Blackstone Pulls Plug On Renovations At Its Biggest New York Property After Rent Reform
New York City's biggest owner of rent-stabilized apartments, private equity giant the Blackstone Group, says it is stopping improvements at the 11,000-unit housing complex it bought in 2015.
Blackstone said it is now re-evaluating what to do with the apartments at Stuyvesant Town and Peter Cooper Village in Manhattan's Lower East Side new rent regulation laws, Crain’s New York Business reports.
While Blackstone plans to proceed with improvements required under law — such as fixing leaks and hot water improvements — improvements to the vacant apartments won’t continue and large-scale construction improvements may also be stopped, a source told Crain's.
The new rent regulations, signed into law last month, have been met with a barrage of criticism from the real estate industry. The new legislation significantly reduces landlords' ability to increase rents and remove apartments from regulation.
The vacancy bonus — a provision that had allowed landlords to increase rents by as much as 20% when a unit became vacant — has been cut.
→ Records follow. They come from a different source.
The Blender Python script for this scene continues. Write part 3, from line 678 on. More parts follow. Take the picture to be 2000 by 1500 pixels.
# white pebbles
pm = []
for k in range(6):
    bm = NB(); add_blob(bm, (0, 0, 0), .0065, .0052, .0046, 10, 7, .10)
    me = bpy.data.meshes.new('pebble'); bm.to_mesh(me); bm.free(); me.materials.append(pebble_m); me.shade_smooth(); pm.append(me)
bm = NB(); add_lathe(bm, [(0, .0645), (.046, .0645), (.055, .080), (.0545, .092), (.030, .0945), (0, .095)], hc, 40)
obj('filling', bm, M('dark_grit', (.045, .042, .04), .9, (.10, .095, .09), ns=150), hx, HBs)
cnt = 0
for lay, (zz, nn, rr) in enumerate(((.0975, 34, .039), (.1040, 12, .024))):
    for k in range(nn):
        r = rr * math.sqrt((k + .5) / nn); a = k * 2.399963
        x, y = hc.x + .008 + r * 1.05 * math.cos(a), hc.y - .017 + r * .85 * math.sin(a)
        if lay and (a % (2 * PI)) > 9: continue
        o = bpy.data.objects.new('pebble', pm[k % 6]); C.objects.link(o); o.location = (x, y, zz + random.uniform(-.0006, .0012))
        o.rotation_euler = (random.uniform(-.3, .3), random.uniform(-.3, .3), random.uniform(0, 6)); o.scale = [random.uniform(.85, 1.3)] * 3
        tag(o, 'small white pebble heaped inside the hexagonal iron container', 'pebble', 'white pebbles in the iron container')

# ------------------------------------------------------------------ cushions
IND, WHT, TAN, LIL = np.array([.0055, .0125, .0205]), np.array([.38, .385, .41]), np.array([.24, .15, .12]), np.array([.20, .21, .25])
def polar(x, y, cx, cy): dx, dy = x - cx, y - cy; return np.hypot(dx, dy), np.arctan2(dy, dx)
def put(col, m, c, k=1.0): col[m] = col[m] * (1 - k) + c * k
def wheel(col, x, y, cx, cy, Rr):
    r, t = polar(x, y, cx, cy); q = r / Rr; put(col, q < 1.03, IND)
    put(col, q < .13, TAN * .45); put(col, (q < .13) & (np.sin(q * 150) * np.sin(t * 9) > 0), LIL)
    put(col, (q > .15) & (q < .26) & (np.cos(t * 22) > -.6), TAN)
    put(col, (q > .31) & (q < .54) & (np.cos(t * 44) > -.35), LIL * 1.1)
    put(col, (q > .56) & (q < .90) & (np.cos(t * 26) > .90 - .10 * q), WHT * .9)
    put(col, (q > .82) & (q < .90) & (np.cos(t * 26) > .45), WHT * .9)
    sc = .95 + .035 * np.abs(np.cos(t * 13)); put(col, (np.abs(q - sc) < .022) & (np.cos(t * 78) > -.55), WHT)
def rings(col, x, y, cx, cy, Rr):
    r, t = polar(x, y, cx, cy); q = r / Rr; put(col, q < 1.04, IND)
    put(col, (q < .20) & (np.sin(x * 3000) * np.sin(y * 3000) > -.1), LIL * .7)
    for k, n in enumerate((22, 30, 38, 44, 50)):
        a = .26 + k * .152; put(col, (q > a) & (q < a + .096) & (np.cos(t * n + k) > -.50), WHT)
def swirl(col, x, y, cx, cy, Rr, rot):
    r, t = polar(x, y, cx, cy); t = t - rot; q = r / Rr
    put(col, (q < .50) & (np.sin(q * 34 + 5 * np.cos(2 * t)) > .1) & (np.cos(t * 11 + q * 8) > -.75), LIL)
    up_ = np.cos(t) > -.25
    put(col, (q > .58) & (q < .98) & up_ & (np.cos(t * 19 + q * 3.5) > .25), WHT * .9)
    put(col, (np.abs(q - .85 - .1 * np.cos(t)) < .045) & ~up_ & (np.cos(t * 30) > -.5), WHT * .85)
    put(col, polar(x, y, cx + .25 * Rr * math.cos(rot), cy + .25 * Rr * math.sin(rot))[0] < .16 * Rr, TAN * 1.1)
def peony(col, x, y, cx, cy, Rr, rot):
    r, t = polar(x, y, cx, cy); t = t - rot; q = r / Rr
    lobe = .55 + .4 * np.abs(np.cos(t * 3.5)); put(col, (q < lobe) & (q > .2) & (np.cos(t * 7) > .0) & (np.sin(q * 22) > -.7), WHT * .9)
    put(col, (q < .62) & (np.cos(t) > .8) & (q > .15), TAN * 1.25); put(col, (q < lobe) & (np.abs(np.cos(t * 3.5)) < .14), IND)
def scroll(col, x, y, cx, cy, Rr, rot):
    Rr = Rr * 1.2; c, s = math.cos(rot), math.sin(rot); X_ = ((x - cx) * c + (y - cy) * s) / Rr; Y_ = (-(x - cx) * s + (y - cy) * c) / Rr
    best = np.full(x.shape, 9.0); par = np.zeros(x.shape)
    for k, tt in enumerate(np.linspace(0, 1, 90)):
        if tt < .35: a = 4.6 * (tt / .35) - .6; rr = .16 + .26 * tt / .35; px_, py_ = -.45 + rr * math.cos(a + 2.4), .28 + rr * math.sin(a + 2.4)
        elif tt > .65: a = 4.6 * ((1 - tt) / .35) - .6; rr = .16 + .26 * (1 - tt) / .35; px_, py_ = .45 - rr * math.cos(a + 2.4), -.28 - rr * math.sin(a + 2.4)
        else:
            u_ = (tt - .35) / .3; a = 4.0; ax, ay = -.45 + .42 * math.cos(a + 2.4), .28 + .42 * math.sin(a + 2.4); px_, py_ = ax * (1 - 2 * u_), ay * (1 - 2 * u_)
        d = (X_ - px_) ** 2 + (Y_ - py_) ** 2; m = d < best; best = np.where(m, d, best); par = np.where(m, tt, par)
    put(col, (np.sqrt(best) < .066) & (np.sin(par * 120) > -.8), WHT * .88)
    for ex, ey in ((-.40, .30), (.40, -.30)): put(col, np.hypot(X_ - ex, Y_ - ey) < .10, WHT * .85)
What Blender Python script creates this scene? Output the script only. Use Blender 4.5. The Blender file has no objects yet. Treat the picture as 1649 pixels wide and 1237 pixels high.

Landlords who rented a unit for less than they could legally charge are no longer able to raise rents to the full price when leases are renewed.
The Major Capital Improvement and Individual Apartment Improvements programs, which have allowed landlords to pass on the costs of building improvements in rent, have been significantly curtailed.
Members of the real estate community have argued the new laws mean landlords will no longer improve buildings, which will result in a widespread decline in the housing stock in the city. Others have said affordable housing development will be slowed.
“I think the winds are really against building mixed-income rentals,” L+M Development Partners Development Director Tell Metzger said at Bisnow’s Harlem summit last week.
“We are now going back and looking at [some] buildings in our pipeline and saying maybe we should think about this as condominium," Metzger added. "Maybe we should think about this as 100% market-rate. Does this make sense to do as affordable?'"
However, a co-sponsor of the bill, state Sen. Brian Kavanagh, told Bisnow earlier this month the premise that landlords will let their buildings fall into disrepair is “false.”
“We've eliminated the ability to do certain cosmetic changes and we've tightened up oversight, but we believe that we've left a system in place that will allow landlords to invest in their buildings, to make essential investments in the important systems of building and they'll be able to get a reasonable return on those investments,” Kavanagh said.
Blackstone and Ivanhoé Cambridge bought Stuy Town and Peter Cooper Village for $5.3B, one of the largest acquisitions in U.S. history. The rent-regulated complex spans 80 acres and more than 100 buildings.